- **What to work on**: Transcribe only the lines of the listing below from the one holding "Write the bpy" through the one holding "R = math.radians", inclusive, without any change.

- **Data provided**:
::::
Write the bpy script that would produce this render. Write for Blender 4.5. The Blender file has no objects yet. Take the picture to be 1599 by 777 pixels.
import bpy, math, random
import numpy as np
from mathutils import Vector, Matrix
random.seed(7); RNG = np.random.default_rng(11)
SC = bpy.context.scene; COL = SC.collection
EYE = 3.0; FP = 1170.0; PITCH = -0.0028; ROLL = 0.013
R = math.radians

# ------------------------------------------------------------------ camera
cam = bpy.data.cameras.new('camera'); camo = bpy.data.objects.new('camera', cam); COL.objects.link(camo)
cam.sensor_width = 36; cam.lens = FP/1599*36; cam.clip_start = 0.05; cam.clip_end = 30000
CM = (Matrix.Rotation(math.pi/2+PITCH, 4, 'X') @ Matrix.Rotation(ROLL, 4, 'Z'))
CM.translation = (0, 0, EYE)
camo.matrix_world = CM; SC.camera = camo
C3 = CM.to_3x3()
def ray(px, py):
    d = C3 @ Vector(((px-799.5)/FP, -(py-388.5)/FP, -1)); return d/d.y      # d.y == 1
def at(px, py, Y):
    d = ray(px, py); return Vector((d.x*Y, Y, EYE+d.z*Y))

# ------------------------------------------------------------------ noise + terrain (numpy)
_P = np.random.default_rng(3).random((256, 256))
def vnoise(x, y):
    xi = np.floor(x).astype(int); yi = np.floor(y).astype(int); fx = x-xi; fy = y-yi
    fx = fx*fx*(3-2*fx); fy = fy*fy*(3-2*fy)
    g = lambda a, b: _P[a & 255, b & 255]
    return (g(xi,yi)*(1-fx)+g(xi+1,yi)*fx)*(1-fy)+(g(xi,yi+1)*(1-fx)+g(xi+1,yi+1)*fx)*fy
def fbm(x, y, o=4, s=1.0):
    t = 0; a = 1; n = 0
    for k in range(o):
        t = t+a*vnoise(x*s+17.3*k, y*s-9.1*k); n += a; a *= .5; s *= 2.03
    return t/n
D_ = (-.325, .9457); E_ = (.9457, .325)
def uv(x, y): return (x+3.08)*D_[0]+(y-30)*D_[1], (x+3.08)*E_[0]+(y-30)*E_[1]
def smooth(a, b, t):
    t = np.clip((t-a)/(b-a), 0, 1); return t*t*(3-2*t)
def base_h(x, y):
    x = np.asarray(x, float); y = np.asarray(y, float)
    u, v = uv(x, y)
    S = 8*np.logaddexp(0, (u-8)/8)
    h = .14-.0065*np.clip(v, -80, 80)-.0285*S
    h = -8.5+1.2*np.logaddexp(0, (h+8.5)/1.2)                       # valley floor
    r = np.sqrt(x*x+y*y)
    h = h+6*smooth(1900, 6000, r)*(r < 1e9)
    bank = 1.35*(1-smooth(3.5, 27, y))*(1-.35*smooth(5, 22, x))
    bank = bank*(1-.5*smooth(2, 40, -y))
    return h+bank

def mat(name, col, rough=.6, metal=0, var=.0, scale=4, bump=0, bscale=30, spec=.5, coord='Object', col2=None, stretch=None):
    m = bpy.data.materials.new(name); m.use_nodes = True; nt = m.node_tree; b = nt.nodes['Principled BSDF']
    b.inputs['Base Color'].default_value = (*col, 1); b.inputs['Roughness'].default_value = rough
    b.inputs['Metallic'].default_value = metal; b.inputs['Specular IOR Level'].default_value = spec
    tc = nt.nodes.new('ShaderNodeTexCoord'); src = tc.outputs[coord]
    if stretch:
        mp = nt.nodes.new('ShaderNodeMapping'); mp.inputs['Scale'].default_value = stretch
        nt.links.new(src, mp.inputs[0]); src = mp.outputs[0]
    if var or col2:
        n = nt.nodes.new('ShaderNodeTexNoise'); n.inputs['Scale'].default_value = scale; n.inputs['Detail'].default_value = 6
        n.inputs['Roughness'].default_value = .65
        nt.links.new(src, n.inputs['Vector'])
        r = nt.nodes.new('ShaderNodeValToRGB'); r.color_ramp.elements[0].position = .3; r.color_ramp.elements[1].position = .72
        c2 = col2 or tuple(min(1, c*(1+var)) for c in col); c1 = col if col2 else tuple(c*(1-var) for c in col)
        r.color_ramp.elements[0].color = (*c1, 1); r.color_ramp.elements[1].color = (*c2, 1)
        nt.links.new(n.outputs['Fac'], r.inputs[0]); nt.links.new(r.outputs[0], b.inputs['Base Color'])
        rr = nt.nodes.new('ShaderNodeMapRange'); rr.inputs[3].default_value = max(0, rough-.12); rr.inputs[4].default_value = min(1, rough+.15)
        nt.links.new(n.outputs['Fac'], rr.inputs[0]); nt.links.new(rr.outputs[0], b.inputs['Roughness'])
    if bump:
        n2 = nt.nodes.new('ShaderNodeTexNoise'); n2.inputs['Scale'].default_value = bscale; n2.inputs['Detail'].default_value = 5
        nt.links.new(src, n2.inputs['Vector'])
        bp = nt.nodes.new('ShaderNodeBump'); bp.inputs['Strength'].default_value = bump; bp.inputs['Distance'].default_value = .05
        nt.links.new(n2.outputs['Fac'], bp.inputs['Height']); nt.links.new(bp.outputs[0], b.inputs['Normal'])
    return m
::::
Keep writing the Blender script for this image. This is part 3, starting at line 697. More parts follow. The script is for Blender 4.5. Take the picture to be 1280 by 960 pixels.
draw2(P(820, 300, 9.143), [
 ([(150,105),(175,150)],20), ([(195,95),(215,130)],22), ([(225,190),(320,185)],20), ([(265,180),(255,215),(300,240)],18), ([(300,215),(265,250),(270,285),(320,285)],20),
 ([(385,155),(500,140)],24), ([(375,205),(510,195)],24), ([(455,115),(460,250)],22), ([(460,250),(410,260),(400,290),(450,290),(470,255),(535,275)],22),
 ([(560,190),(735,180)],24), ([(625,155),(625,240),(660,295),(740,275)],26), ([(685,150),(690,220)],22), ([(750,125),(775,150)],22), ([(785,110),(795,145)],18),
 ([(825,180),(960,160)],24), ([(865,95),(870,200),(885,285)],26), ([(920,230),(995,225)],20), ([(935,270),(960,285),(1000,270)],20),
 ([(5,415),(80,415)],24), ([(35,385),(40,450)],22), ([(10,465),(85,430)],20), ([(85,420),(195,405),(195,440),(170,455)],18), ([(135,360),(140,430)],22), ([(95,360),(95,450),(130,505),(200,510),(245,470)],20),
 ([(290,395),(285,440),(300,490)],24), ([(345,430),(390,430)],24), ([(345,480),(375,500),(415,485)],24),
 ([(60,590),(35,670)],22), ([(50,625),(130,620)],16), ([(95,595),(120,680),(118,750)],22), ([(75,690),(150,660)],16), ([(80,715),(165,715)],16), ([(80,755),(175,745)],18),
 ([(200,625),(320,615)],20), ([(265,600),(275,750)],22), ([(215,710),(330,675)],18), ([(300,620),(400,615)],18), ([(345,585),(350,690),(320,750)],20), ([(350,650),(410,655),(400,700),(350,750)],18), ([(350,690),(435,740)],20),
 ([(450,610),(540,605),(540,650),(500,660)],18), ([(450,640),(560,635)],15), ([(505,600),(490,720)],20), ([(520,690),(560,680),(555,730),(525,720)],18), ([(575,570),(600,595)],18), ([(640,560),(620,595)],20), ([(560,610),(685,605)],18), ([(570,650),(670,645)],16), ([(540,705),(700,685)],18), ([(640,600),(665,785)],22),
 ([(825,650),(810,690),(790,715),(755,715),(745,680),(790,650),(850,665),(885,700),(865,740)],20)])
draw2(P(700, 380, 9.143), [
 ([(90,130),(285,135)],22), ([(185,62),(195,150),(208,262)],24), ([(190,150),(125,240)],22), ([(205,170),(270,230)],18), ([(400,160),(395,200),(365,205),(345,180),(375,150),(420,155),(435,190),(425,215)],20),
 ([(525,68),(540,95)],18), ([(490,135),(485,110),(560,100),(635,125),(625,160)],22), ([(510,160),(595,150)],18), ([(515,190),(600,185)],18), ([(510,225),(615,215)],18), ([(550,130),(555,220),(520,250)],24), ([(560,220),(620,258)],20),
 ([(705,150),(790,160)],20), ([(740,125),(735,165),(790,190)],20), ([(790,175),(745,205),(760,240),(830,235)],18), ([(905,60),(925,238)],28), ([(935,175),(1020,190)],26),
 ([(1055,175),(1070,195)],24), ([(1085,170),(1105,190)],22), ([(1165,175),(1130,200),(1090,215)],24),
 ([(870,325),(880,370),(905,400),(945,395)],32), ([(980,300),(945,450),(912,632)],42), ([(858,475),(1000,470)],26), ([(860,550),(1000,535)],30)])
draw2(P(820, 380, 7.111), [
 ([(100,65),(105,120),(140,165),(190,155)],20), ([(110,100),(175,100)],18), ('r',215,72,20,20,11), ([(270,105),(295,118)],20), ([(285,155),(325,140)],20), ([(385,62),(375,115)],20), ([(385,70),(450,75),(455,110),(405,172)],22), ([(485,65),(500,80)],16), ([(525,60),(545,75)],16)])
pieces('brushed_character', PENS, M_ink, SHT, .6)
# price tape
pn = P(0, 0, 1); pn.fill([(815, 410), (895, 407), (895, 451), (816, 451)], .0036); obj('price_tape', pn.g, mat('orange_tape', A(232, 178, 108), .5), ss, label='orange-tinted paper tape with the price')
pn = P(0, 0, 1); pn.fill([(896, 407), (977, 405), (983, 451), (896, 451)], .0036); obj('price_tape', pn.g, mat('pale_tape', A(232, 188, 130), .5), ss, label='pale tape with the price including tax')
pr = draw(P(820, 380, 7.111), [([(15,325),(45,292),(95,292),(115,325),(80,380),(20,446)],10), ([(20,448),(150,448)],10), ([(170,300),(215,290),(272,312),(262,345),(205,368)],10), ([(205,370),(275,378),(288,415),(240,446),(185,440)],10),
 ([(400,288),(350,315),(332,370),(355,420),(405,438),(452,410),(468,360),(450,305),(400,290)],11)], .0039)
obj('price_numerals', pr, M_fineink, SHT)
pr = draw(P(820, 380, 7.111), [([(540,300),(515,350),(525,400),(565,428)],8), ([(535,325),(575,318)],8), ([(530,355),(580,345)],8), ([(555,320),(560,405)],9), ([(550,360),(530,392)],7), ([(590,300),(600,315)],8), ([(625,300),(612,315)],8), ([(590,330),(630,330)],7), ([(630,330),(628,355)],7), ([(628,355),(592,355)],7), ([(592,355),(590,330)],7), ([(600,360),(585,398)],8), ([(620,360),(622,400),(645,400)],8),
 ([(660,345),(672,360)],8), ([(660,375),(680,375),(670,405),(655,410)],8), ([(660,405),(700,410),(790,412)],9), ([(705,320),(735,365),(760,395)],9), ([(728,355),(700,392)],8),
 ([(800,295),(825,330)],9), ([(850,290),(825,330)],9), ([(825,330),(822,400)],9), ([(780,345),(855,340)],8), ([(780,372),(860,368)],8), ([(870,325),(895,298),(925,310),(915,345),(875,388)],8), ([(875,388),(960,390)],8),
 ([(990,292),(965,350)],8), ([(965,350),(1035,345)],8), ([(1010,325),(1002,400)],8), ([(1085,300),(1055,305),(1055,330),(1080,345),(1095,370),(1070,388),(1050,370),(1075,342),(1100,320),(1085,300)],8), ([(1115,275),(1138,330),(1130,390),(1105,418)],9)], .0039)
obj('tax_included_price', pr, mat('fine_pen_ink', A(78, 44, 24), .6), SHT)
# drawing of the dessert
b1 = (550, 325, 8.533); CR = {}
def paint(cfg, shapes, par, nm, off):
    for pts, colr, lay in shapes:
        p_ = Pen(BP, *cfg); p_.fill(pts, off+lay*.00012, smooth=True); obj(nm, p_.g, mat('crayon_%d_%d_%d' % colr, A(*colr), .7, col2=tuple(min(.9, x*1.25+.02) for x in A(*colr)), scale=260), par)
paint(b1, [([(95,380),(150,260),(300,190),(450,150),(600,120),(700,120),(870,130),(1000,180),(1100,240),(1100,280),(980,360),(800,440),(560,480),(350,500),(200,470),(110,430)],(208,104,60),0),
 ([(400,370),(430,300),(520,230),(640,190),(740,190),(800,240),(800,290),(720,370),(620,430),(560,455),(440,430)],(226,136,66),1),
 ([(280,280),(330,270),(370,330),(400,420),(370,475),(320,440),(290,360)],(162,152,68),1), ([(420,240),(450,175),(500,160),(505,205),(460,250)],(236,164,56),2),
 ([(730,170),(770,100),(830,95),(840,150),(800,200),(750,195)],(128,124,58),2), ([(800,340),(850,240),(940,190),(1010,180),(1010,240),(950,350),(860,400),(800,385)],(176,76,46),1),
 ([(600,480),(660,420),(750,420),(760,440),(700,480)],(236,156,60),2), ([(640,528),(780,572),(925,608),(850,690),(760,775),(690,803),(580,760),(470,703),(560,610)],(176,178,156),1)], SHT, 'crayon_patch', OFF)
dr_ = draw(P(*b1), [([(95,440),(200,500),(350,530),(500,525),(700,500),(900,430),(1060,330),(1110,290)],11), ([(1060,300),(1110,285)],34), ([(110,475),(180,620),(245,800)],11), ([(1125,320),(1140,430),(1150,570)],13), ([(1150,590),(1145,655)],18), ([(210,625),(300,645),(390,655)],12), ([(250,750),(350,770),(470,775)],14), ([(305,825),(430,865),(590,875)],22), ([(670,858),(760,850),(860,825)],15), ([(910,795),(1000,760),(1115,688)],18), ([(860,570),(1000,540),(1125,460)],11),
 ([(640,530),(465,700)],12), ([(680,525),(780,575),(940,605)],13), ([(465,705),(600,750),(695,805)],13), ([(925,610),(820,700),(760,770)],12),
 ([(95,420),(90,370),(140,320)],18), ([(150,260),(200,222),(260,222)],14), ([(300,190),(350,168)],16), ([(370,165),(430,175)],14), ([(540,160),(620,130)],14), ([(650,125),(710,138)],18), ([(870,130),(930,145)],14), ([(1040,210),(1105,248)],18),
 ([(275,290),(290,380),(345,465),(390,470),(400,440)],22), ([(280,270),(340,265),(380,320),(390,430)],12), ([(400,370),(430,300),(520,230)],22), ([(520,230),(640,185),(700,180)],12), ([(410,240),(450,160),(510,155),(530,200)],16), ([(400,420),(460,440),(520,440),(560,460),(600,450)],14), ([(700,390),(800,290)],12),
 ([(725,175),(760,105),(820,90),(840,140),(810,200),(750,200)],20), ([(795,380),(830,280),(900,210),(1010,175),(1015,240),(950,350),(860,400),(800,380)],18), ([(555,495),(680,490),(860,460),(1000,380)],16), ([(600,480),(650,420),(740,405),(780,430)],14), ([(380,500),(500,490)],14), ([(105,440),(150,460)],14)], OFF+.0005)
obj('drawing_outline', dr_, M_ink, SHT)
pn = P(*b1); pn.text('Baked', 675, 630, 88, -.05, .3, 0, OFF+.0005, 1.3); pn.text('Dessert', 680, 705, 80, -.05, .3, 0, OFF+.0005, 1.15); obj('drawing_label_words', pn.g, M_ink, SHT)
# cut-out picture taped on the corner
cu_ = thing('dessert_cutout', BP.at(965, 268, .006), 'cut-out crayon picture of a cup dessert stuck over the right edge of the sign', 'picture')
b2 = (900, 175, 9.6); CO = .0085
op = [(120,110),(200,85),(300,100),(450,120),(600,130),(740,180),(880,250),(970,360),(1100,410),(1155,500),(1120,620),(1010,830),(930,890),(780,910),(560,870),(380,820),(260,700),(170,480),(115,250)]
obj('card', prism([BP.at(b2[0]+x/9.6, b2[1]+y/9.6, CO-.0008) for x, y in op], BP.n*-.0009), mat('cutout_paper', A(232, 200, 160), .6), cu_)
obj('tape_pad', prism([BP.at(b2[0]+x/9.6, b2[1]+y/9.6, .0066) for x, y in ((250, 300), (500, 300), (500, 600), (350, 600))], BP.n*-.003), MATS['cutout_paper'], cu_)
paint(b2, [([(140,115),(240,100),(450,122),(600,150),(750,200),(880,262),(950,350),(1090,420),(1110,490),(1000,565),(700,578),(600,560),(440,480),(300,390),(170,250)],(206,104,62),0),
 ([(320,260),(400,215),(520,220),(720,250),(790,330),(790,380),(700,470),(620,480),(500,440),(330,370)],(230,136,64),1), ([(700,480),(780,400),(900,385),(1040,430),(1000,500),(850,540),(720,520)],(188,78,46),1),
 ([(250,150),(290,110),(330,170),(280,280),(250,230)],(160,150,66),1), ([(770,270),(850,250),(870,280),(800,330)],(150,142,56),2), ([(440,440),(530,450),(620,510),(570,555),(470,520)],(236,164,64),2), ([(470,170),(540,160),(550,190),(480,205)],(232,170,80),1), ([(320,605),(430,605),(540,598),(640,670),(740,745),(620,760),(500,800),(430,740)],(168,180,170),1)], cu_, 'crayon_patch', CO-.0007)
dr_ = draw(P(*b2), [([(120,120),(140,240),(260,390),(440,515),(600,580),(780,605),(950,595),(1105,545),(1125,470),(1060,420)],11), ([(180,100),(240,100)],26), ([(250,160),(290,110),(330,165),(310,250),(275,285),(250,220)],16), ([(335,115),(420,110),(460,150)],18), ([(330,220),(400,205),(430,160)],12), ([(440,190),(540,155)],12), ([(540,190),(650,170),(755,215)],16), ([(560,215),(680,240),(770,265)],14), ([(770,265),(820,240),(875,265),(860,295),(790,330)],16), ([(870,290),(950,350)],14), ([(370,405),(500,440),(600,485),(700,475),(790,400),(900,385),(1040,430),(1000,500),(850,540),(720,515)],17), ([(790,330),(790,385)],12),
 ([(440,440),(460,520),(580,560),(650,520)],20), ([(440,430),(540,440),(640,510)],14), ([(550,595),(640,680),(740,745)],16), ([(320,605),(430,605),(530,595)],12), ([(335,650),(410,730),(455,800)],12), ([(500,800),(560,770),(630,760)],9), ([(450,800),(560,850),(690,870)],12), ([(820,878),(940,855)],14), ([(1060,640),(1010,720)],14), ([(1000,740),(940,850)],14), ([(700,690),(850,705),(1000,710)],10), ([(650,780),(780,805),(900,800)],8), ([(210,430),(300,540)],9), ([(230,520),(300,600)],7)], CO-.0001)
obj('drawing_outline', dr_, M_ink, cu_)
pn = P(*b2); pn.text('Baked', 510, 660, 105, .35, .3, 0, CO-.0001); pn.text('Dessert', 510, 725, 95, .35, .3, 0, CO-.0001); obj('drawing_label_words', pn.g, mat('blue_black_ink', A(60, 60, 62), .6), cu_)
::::
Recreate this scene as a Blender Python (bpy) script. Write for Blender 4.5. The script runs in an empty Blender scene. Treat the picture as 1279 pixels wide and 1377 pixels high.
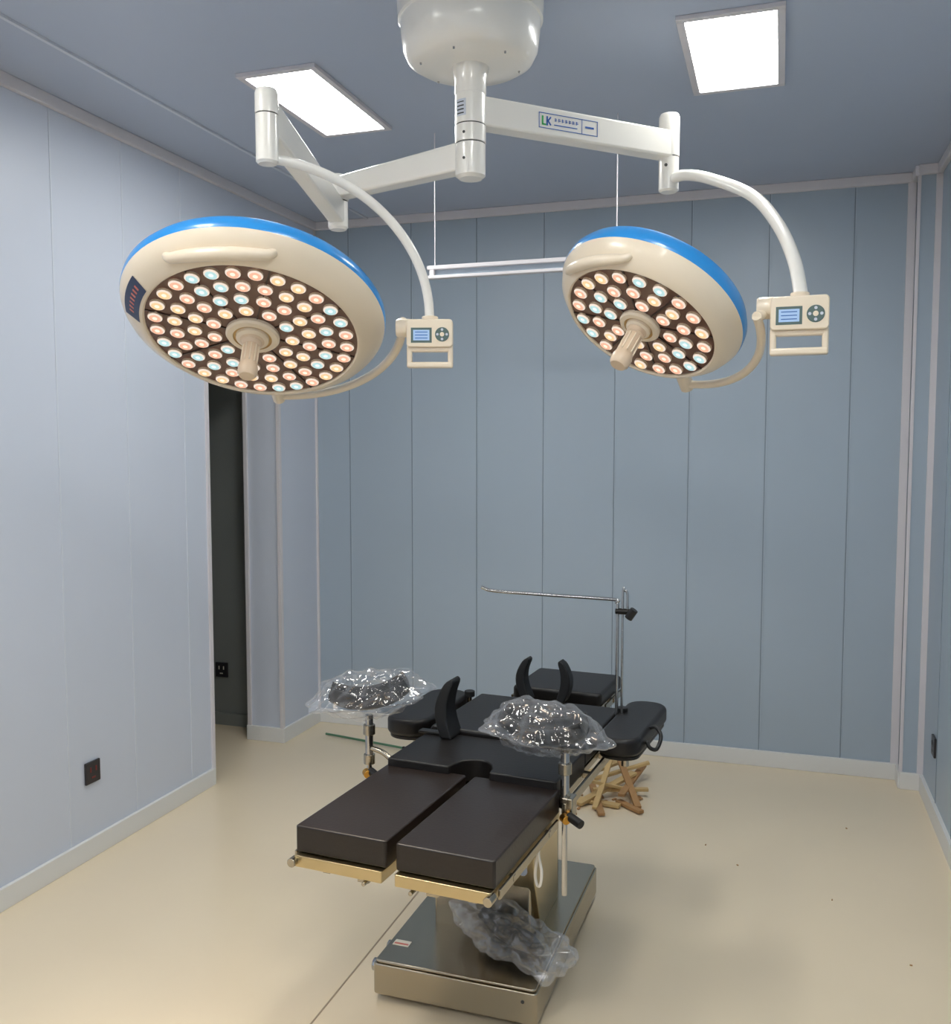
::::
- **Solution for this problem**:
Write the bpy script that would produce this render. Write for Blender 4.5. The Blender file has no objects yet. Take the picture to be 1599 by 777 pixels.
import bpy, math, random
import numpy as np
from mathutils import Vector, Matrix
random.seed(7); RNG = np.random.default_rng(11)
SC = bpy.context.scene; COL = SC.collection
EYE = 3.0; FP = 1170.0; PITCH = -0.0028; ROLL = 0.013
R = math.radians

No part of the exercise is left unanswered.